When she says "you are keeping the boys from me" tell her the truth.
Tell her:
" We are a family, we all lived together in the same house BUT YOU LEFT. This is a direct result of YOUR CHOICE TO LEAVE US. Don't blame me for what you chose to do. THIS IS NOT A CASE OF ALEINATION, IT'S A CASE OF ABONDONMENT. YOU ABONDONED YOUR OWN FAMILY. I welcome you back with open arms if you want to come and work on the marriage. If not, the boys and I will do the best we can. I will never bad mouth you to the boys, but I won't lie to them either. They may still love you, and I hope they do, but they don't have to like what you are doing, or accept it. Right now, I encourage them to see you, but in a few years both of them will be adults.
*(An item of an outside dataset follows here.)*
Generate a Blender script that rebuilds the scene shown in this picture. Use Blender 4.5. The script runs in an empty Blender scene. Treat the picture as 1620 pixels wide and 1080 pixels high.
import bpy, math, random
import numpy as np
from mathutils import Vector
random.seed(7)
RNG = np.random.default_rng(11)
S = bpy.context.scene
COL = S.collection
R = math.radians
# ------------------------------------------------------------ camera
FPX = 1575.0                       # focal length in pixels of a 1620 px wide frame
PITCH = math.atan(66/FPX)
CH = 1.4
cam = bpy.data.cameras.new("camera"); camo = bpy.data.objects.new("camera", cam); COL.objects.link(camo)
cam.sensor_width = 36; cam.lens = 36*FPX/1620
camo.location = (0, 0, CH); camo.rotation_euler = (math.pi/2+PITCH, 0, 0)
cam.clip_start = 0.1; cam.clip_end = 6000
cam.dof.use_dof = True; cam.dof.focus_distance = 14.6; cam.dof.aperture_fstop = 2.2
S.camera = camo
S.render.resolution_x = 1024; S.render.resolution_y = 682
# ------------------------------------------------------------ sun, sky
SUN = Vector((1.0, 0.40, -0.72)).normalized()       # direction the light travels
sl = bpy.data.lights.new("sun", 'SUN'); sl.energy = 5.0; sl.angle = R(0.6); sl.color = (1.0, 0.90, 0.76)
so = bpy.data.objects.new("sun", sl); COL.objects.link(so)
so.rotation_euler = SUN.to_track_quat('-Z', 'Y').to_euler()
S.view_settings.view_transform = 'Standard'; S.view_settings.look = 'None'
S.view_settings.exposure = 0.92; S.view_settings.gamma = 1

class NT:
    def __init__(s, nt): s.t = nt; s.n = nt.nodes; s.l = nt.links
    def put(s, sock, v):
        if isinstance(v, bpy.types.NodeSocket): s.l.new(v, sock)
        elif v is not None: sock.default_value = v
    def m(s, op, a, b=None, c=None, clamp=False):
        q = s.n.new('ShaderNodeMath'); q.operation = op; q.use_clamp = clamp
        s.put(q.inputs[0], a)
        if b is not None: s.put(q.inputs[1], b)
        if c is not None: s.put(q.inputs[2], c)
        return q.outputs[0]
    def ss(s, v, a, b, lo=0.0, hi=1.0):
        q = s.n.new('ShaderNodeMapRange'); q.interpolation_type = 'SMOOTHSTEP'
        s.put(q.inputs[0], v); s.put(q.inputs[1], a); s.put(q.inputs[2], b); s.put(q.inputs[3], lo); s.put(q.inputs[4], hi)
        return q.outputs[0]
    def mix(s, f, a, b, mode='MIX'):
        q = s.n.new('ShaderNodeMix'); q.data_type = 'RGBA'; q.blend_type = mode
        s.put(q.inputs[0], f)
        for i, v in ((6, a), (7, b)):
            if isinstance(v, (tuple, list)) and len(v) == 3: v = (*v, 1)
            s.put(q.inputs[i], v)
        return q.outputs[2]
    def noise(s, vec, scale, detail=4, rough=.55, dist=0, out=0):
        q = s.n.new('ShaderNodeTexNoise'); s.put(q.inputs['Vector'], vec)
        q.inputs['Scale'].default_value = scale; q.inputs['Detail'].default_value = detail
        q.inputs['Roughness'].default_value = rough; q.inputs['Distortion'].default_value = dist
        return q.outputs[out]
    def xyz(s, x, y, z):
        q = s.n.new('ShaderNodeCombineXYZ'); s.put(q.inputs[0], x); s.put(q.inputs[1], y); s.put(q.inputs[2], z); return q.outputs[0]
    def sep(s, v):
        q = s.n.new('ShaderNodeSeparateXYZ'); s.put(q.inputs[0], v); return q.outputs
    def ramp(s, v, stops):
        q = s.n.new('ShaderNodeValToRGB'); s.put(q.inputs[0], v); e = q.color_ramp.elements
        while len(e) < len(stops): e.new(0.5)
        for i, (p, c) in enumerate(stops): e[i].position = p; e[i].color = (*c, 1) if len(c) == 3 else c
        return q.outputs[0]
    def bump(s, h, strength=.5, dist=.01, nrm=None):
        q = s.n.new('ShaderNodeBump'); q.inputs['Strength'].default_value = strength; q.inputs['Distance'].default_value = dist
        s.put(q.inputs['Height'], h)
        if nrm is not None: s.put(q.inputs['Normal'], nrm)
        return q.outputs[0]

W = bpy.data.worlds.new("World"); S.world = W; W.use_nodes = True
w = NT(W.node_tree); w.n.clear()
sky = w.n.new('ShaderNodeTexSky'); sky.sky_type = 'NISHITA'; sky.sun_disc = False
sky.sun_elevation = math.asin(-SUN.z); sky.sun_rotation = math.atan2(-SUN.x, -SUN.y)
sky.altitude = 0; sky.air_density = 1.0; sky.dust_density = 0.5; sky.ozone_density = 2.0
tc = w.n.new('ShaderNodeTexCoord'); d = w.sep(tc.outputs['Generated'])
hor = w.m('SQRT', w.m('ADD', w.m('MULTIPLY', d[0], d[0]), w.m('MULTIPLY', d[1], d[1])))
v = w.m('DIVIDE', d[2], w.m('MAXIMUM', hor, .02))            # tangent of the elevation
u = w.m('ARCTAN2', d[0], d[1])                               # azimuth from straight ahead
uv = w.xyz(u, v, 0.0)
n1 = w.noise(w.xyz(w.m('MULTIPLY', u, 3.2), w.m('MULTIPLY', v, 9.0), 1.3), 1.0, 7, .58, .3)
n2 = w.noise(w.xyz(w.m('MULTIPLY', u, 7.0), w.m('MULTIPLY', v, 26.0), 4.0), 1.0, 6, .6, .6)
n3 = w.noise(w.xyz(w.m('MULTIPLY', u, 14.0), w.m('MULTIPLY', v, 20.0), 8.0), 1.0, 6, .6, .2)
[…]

Once they are 18, they can stay away if that's what they choose. (added note - in some states, they can choose by the time they are 14, you should check it out.) You are free - you can choose what you want to do, but so are they. It might be well to think about that."


You would have to use your own words and say it the way you would normally say things. Don't shield her from the consnquences of her actions.

If the boys are old enough to choose, then let them choose. They are feeling abused. They have been abandoned. Don't force them to face their abuser if they don't have to, and don't want to.

SS


I think sometimes about all the pain in the world. I hope we can ease that here, even if only a little bit.